## Begin Collected material
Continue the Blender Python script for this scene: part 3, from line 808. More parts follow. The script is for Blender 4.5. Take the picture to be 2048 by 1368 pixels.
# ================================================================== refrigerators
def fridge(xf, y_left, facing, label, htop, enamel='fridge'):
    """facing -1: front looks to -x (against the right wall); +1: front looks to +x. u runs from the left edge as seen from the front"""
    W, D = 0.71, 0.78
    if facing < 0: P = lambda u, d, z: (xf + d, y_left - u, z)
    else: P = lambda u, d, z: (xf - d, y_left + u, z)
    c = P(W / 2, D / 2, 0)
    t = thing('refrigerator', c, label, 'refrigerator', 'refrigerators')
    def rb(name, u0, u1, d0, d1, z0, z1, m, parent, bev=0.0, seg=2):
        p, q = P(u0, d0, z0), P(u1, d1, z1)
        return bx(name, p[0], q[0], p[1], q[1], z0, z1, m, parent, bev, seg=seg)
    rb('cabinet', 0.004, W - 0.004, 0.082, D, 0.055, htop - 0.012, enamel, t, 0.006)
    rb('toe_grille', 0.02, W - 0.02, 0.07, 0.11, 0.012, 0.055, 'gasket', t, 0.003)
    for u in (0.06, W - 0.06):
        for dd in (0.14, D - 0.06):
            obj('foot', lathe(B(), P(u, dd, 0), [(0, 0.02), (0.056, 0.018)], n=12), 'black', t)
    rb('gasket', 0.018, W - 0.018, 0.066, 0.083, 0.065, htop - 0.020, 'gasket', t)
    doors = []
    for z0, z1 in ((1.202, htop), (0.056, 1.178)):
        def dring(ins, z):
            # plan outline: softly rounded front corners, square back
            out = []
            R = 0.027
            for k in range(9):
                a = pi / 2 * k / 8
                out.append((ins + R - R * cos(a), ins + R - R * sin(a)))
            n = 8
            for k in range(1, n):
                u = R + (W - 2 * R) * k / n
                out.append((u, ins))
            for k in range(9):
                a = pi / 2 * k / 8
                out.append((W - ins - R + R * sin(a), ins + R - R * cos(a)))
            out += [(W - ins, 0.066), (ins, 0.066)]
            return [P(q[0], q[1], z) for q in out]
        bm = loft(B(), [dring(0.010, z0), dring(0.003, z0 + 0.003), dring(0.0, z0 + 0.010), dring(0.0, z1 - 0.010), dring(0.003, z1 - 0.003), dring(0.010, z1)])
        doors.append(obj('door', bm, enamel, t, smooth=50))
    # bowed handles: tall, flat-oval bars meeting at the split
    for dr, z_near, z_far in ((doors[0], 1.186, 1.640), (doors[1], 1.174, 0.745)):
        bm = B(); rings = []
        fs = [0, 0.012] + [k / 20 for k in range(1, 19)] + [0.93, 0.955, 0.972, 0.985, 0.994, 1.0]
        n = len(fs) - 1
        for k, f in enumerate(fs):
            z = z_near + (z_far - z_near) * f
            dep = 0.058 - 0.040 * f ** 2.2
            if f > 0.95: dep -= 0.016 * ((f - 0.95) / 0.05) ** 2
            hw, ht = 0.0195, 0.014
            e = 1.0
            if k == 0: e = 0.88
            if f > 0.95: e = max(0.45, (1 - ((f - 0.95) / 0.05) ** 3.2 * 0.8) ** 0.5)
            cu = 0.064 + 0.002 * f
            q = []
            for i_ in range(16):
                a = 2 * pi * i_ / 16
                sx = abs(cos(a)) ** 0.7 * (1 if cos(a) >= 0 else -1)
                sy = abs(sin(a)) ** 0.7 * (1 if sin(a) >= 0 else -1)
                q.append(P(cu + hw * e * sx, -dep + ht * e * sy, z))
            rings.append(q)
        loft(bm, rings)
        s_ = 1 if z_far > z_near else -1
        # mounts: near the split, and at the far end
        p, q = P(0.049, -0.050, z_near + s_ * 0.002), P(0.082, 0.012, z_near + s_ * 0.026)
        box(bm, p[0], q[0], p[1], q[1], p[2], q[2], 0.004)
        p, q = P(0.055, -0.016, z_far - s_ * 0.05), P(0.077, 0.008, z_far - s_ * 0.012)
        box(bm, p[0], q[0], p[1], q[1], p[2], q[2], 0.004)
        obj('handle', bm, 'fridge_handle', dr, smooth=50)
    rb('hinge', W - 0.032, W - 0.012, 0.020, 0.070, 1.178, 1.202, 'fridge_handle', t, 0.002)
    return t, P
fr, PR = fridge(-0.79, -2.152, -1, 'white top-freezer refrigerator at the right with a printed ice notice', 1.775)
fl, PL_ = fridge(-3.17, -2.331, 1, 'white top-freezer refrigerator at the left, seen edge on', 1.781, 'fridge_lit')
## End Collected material
> What needs to be done
Give back exactly the lines from the one containing "fr, PR = fridge(-0.79, -2.152, -1, 'white" to the end of the material, both ends included.

> Answer to this exercise
fr, PR = fridge(-0.79, -2.152, -1, 'white top-freezer refrigerator at the right with a printed ice notice', 1.775)
fl, PL_ = fridge(-3.17, -2.331, 1, 'white top-freezer refrigerator at the left, seen edge on', 1.781, 'fridge_lit')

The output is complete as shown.